Encouraged by Lehman, the Chinese delegate, Dr. T.F. Tsiang, “confessed his anger against the Combined Food Board.” Of the rice available from the U.S. for the first quarter of 1946, the Board had allocated to China only 17 thousand tons, or one-third of the amount allocated to Cuba or the Philippines. Thus U.S. imperialism demonstrated that it is better to live in American colonies than in China.
The same lesson was driven home by British imperialism. All China is to get during 1946 only twice as much grain as the British Crown Colony of Hong Kong. Said Dr. Tsiang:
“The Combined Food Board has allocated none of Burma’s rice (formerly one of China’s main sources) to China, while rice from Siam (another principal source) was allocated as follows: British Malaya, 58 thousand tons; Hong Kong, 30 thousand tons; British Borneo, 9 thousand tons; Netherlands East Indies, 55 thousand tons; Philippines, 8 thousand tons; UNRRA for China, 18 thousand tons.”
The Combined Food Board’s allocations in turn dictate the expenditures of UNRRA. As a result, British-controlled Greece is to receive $27 per capita, while China is to receive $1.25 per capita. In the light of the reports of Greek suffering, one can begin to imagine the plight of the Chinese and Indian masses in the hundreds of millions!
The Combined Food Board gave short shrift to the Polish resolution recommending that UNRRA allocations be accepted as final by the CFB. It likewise turned down – privately expressing astonishment at his gall – Lehman’s proposal that allocations be made on the basis of the 1935-39 per capita consumption in each country.
Playing favorites has meant not only giving food to some, but also deliberately not making possible food exports from some countries which had surpluses. Two striking examples are Argentina and Ethiopia.
Lehman finally got up courage enough to announce that he was sending a special mission to Argentina to buy grain for UNRRA. And this was only after Peron’s victory had forces the U.S. State Department to abandon its previous policy toward Argentina. As recently as March 3, the N.Y. Times reported that grain was burned as a fuel substitute in Argentina, which had been prevented by the Truman administration from buying fuels here or chartering tankers to bring oil from Mexico.
On March 22 UNRRA delegates were handing around a letter appearing in the New York Times that day, from D.A. Talbot, an American, editor of the Ethiopian Review published,by the government of that country. It reported:
“Ethiopian grain is rotting while Europe starves, and there is a great reservoir of meats and fats which could be gathered in.
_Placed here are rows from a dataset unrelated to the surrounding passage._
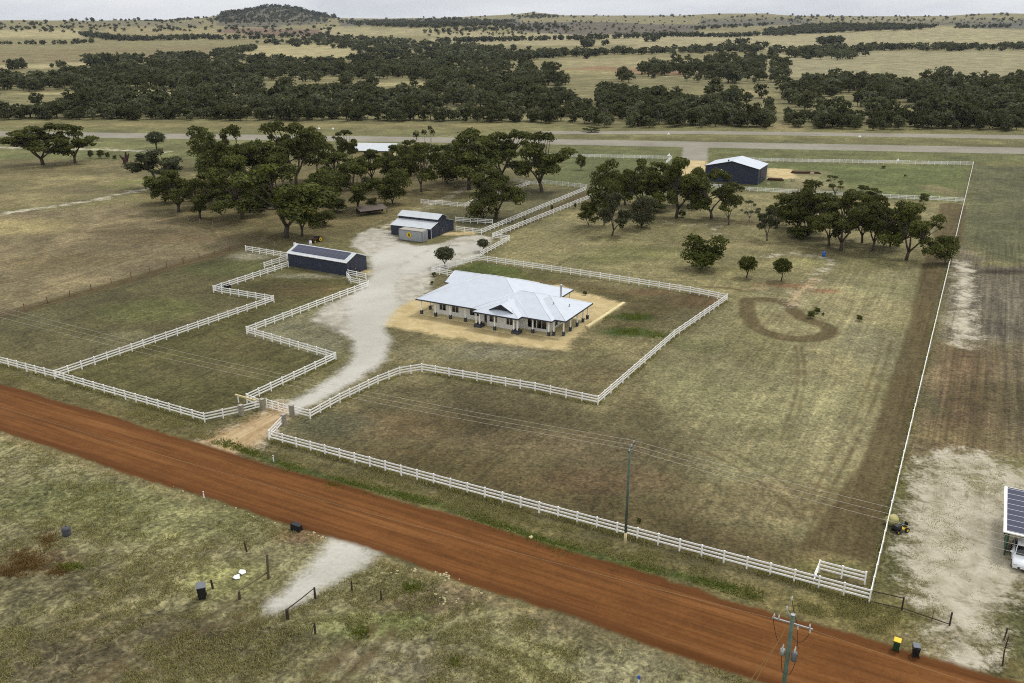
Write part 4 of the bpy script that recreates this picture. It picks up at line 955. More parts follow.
d=MB().box(LB+.005,LB+.06,3.7,6.5,0,2.9).build('sliding_door',M['navy2'],bn);MB().box(LB+.06,LB+.1,4.9,5.0,.9,1.3).build('handle',M['galv'],d)
dp=MB().tube([(LB+.08,.15,0),(LB+.08,.15,2.2)],.05,8).build('downpipe',M['white'],bn)
ap=MB().box(-2.2,0,0.3,2.6,0,.12);ap.build('concrete_step',M['cap'],bn)
# ---- container with a round yellow sign
OC=g(399,240);ct=root('storage_container',OC,R(-27),'grey steel storage container with a round yellow sign, beside the barn','container')
MB().box(0,6.0,0,2.3,.12,2.4).build('body',M['grey'],ct)
fm_=MB()
for x in (-.02,5.9):
    for y in (-.03,2.2): fm_.box(x,x+.12,y,y+.13,0.1,2.44)
for y in (-.035,2.2): fm_.box(.1,5.9,y,y+.13,.06,.22).box(.1,5.9,y,y+.13,2.31,2.44)
fm_.build('frame',M['greyplastic'],ct)
MB().box(.02,5.98,.02,2.28,2.4,2.46).build('top_sheet',M['cap'],ct)
sg=MB();sg.tube([(2.7,-.04,1.42),(2.7,-.075,1.42)],.6,24);sg=sg.build('round_sign',M['yellow'],ct)
mk=MB();mk.prism([(2.6,1.05),(2.86,1.05),(2.9,1.5),(2.78,1.86),(2.6,1.78),(2.5,1.45)],-.085,-.077);mk.build('sign_mark',M['black'],sg)
d=MB().box(6.0,6.03,.15,1.1,.25,2.25).box(6.0,6.03,1.2,2.15,.25,2.25).build('door',M['grey'],ct);b_=MB()
for y in (.4,.85,1.45,1.9): b_.tube([(6.06,y,.3),(6.06,y,2.2)],.025,6)
b_.build('lock_bar',M['galv'],d)
# ---- hangar by the airstrip
OG=g(757.3,185);hg=root('hangar',OG,R(-27.4),'large navy hangar with a low white gable roof beside the airstrip apron','hangar')
# local: front gable along -x, depth +y
WG,DG,EG,KG=15.6,11.8,4.5,1.75
MB().box(-WG,0,0,DG,0,EG).build('wall',M['navy'],hg)
gm=MB();n=0
for y in (.005,DG-.005): gm.v+=[(-WG+.01,y,EG-.02),(-.01,y,EG-.02),(-WG/2,y,EG+KG-.03)]
gm.f=[(0,1,2),(5,4,3),(0,3,4,1),(1,4,5,2),(2,5,3,0)];gm.build('gable_end',M['navy'],hg)
rfm=MB()
for s_,x0 in ((0,-WG-.25),(1,.25)):
    n=len(rfm.v)
    for dz in (0,-.09): rfm.v+=[(x0,-.25,EG+.04+dz),(-WG/2,-.25,EG+KG+.1+dz+.001*s_),(-WG/2,DG+.25,EG+KG+.1+dz+.001*s_),(x0,DG+.25,EG+.04+dz)]
    rfm.f+=[tuple(n+i for i in q) for q in ((0,1,2,3),(7,6,5,4),(0,4,5,1),(1,5,6,2),(2,6,7,3),(3,7,4,0))]
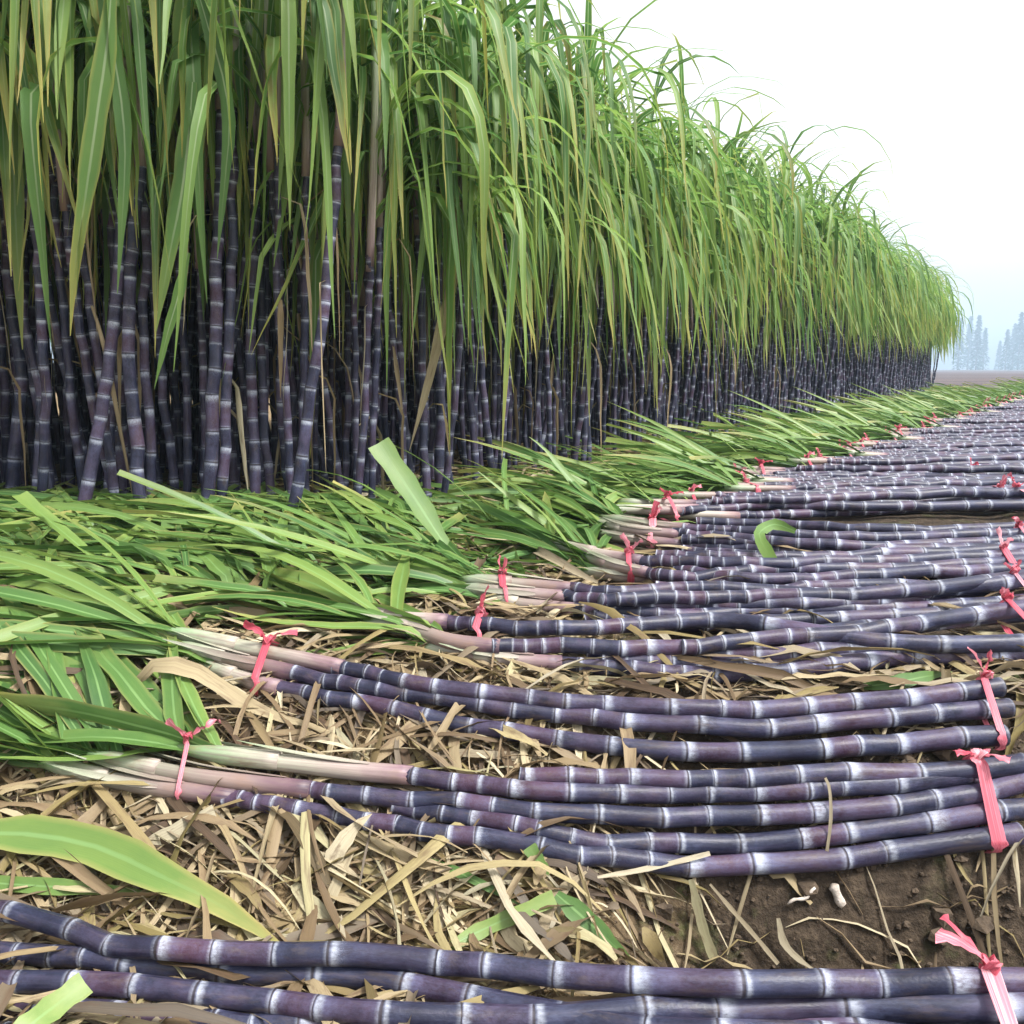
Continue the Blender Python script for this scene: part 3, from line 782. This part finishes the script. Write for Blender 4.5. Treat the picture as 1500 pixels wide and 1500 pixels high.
T('cane stalk with a long narrow leaf hanging nearly to the ground, right of the middle', [(930, 640), (936, 540), (932, 430), (940, 330)], 10, 115, 9,
  [([(975, 250), (968, 350), (955, 450), (937, 585)], -.3, 20, (.9, .45), 0)])

# prototypes
def proto_plant(seed):
    rg = random.Random(seed); root = empty('sugarcane_plant', (0, 0, -60))
    hs, ht = rg.uniform(.95, 1.5), rg.uniform(1.65, 2.0)
    b, c = max(-.13, min(.13, rg.gauss(0, .09))), max(-.13, min(.13, rg.gauss(0, .09)))
    pts = [X((0, 0, -.02)), X((b * .5, c * .5, .35)), X((b * .8 + rg.gauss(0, .02), c * .8, .9)), X((b * .9, c * .9 + rg.gauss(0, .02), 1.4)), X((b, c, ht))]
    r = rg.uniform(.0140, .0185)
    plant_parts(rg, root, pts, hs, ht, r, r * .75, rg.choice([8, 9, 10]), 2 if seed % 2 else 1, 1.05, 8, 4, 12)
    return root
pp = [proto_plant(200 + i) for i in range(16)]

# stations
cand = []
rs = random.Random(5)
def free(x, y, dmin, lst):
    return all((x - a) ** 2 + (y - b) ** 2 > dmin * dmin for a, b in lst)
tr = [(o.location.x, o.location.y) for o in C.objects if o.name.startswith('sugarcane_plant') and o.parent is None and o.location.z > -10]
grid = {}
def try_add(x, y, dmin):
    ck = (int(x / .2), int(y / .2))
    for a in range(-1, 2):
        for b in range(-1, 2):
            for (px, py) in grid.get((ck[0] + a, ck[1] + b), ()):
                if (px - x) ** 2 + (py - y) ** 2 < dmin * dmin: return False
    grid.setdefault(ck, []).append((x, y)); return True
for (x, y) in tr: try_add(x, y, 0)
def stool(x, y, d):
    """a clump of stalks from one planted sett: each leans a little away from the middle"""
    k = rs.choice([3, 4, 4, 5, 6]); a0 = rs.uniform(0, 6.28)
    for j in range(k):
        a = a0 + 6.283 * j / k + rs.gauss(0, .3); q = rs.uniform(.03, .105)
        X1, Y1 = x + q * math.cos(a), y + q * math.sin(a)
        if field_s(X1, Y1) < .03 or Y1 < 3.3: continue
        if try_add(X1, Y1, .05):
            t = min(.13, abs(rs.gauss(0, .07)) + .01)
            cand.append((X1, Y1, max(0, d + (q * math.cos(a + 1.0))), t * math.cos(a) + rs.gauss(0, .02), t * math.sin(a) + rs.gauss(0, .02)))
stools = []
sg = {}
def stool_ok(x, y, dm):
    ck = (int(x / .5), int(y / .5))
    for a in range(-1, 2):
        for b in range(-1, 2):
            for (px, py) in sg.get((ck[0] + a, ck[1] + b), ()):
                if (px - x) ** 2 + (py - y) ** 2 < dm * dm: return False
    sg.setdefault(ck, []).append((x, y)); return True
for n in range(26000):
    y = 3.35 + (21.5 - 3.35) * rs.random() ** 1.35; s = .05 + rs.random() ** 1.2 * 3.6
    x = EDGE0.x + (y - EDGE0.y) * .544 - s / .878
    if x < -5.5: continue
    d = min(s, y - 3.35)
    if d > (2.6 if y > 9 else 3.6): continue
    if stool_ok(x, y, .22 if d < 1.2 else .27): stool(x, y, d)
for n in range(2500):      # the near end of the field runs on to the left
    x = rs.uniform(-7.0, -1.0); y = rs.uniform(3.4, 7.0); d = y - 3.35
    if field_s(x, y) < .1: continue
    if stool_ok(x, y, .22 if d < 1.2 else .29): stool(x, y, d)
# which show largest: near, in the frame and near the open edge
def score(c):
    x, y, d = c[:3]; px = 750 + F * x / y
    return y * (1 + .9 * d) + (40 if px < -60 or px > 1600 else 0)
cand.sort(key=score)
N_IND = 284
def hscale(x, y):
    px = 750 + F * x / y
    dip = smooth01(330, 520, px) * (1 - smooth01(6.0, 9.5, y))
    return 1.06 - .16 * dip - .06 * smooth01(5, 9, y)
def sc_over(x, y): return abs(x - 2.55) < .55 and abs(y - 9.0) < .95
used = set()
OUT = math.atan2(-ENOR.y, -ENOR.x)
for i, (x, y, d, lx, ly) in enumerate(cand[:N_IND]):
    pr = pp[rs.randrange(16)]
    o = pr if pr.name not in used else copy_tree(pr)
    used.add(pr.name)
    if sc_over(x, y): lx, ly = lx * .3, ly * .3
    o.location = (x, y, ground(x, y) - .01)
    out = OUT if y > 4.4 else OUT - .6
    rz = out + (rs.gauss(0, .8) if d < .5 else rs.uniform(-3.1, 3.1))
    o.rotation_euler = (-ly, lx, rz)
    sc = rs.uniform(.92, 1.10) * hscale(x, y) * (.88 if sc_over(x, y) else 1); o.scale = (sc, sc, sc)
    if y < 6.5 and d < .35: tag(o, 'dark purple sugarcane plant with drooping green leaves in the front row of the field', 'sugarcane plant', GP)
    elif d >= .35: tag(o, 'dark sugarcane plant half hidden behind the front row of the field', 'sugarcane plant', GP)
    else: tag(o, 'dark sugarcane plant with drooping leaves farther along the receding field edge', 'sugarcane plant', GP)
for p_ in pp:
    if p_.name not in used:
        for ch in list(p_.children): bpy.data.objects.remove(ch)
        bpy.data.objects.remove(p_)
# the rest of the field as one mass
def low_plant(seed):
    rg = random.Random(seed); mb = MB(); mb.cur = 0
    hs, ht = rg.uniform(1.15, 1.55), rg.uniform(1.7, 2.02); b, c = max(-.1, min(.1, rg.gauss(0, .08))), max(-.1, min(.1, rg.gauss(0, .08)))
    cane(mb, [X((0, 0, -.02)), X((b * .7, c * .7, .6)), X((b, c, hs))], .017, .0125, 6, rg, .115, .042, 3, .003)
    mb.cur = 1
    S = np.array([(b, c, hs - .02), (b, c, (hs + ht) / 2), (b, c, ht)])
    tube(mb, S, [.017, .016, .011], [0.1, .5, 1], 6, (rg.random(), 0.))
    mb.cur = 2
    for q in range(9):
        hang_leaf(mb, X((b, c, rg.uniform(hs + .1, ht))), rg.gauss(0, 1.1), R(rg.uniform(45, 84)), rg.uniform(.75, 1.4), rg.choice([rg.uniform(.026, .042), rg.uniform(.036, .056)]), rg, rg.choice([rg.uniform(.35, .6), rg.uniform(.5, .95)]), rg.choice([rg.uniform(55, 80), rg.uniform(76, 90), rg.uniform(76, 90)]), 9)
    for q in range(1 + seed % 2):
        hang_leaf(mb, X((b, c, ht)), rg.uniform(0, 6.28), R(rg.uniform(76, 90)), rg.uniform(.6, 1.1), rg.uniform(.022, .038), rg, 1.15, rg.uniform(15, 75), 7)
    fl = [tuple(f) + ((f[2],) if len(f) == 3 else ()) for f in mb.f]
    return (np.array([tuple(v) for v in mb.v], dtype=np.float32), np.array([len(f) for f in mb.f], dtype=np.int32),
            np.array([i for f in mb.f for i in f], dtype=np.int32), np.array(mb.uv, dtype=np.float32), np.array(mb.rn, dtype=np.float32), np.array(mb.mi, dtype=np.int32))
lows = [low_plant(300 + i) for i in range(14)]
Vs, Ls, Is, Us, Rs, Ms = [], [], [], [], [], []; off = 0
for (x, y, d, lx, ly) in cand[N_IND:]:
    v, l, ix, u, r, mi = lows[rs.randrange(14)]
    out = OUT if y > 4.4 else OUT - .6
    a = out + (rs.gauss(0, .8) if d < .5 else rs.uniform(-3.1, 3.1)); sc = rs.uniform(.92, 1.08) * hscale(x, y)
    M = np.array((Matrix.Translation((x, y, ground(x, y) - .01)) @ Matrix.Rotation(lx, 4, 'Y') @ Matrix.Rotation(-ly, 4, 'X') @ Matrix.Rotation(a, 4, 'Z') @ Matrix.Scale(sc, 4)), dtype=np.float32)
    Vs.append(v @ M[:3, :3].T + M[:3, 3]); Ls.append(l); Is.append(ix + off); Us.append(u)
    Rs.append((r + np.array((rs.random(), 0), dtype=np.float32)) % 1.0001 if False else r); Ms.append(mi); off += len(v)
print('plants', len(cand), 'verts in mass', off)
V = np.concatenate(Vs); Ls = np.concatenate(Ls); Is = np.concatenate(Is); Us = np.concatenate(Us); Rs = np.concatenate(Rs); Ms = np.concatenate(Ms)
me = bpy.data.meshes.new('cane_thicket')
me.vertices.add(len(V)); me.vertices.foreach_set('co', V.ravel())
me.loops.add(len(Is)); me.loops.foreach_set('vertex_index', Is)
me.polygons.add(len(Ls)); st = np.concatenate([[0], np.cumsum(Ls)[:-1]]).astype(np.int32)
me.polygons.foreach_set('loop_start', st)
for nm, arr in (('UVMap', Us), ('rnd', Rs)):
    l = me.uv_layers.new(name=nm); l.data.foreach_set('uv', arr[Is].ravel())
for m in (M_CANE, M_SHEATH, M_LEAF): me.materials.append(m)
me.polygons.foreach_set('material_index', Ms); me.polygons.foreach_set('use_smooth', np.ones(len(Ls), dtype=bool))
me.update(calc_edges=True); me.validate()
ob = bpy.data.objects.new('cane_thicket', me); C.objects.link(ob)
tag(ob, 'dense mass of sugarcane deep in the field and along its far end', 'sugarcane', None, 'stuff')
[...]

“One of the reasons why Ethiopian surpluses are not utilized is purely political ... the desire of certain of Ethiopia’s neighbors to check her economic development and keep her a perpetual pawn of European diplomacy ... The purchase of Ethiopian surpluses would aid considerably in providing the government with revenue ...”
But British imperialism does not want the Ethiopian government to win such relative freedom of action. Hence Ethiopian grain rots.
To ease up the Anglo-U.S. stranglehold, Lehman proposed broadening of the Combined Food Board. In particular he demanded representation for UNRRA and the Soviet Union.
But the Russian delegation was cold to the proposal. As the March 21 Daily Worker reports, “Neither the USSR nor Ukraine delegates replied to the proposal.”
The reason is plain enough. Each member-nation of the CBF provides full figures on its food production.
But even the two “independent” Soviet republics, the Ukraine and Byelorussia, devastated areas receiving UNRRA aid, have refused to provide the, CBF with figures. A restricted CBF report, given only to delegates, adduced this refusal – all other receiving countries provide figures – as the reason for difficulties in arriving at food allocations for those countries.
Here, as in every other sphere of “United Nations” activity, the Kremlin is confronted with an insoluble dilemma: how to cooperate while at the same time refusing its allies the data which they themselves offer to exchange with Russia.
On this dilemma Lehman’s proposal to broaden the Combined Food Board foundered.
(This is the second of two articles on the UNRRA session. The first appeared here last week.)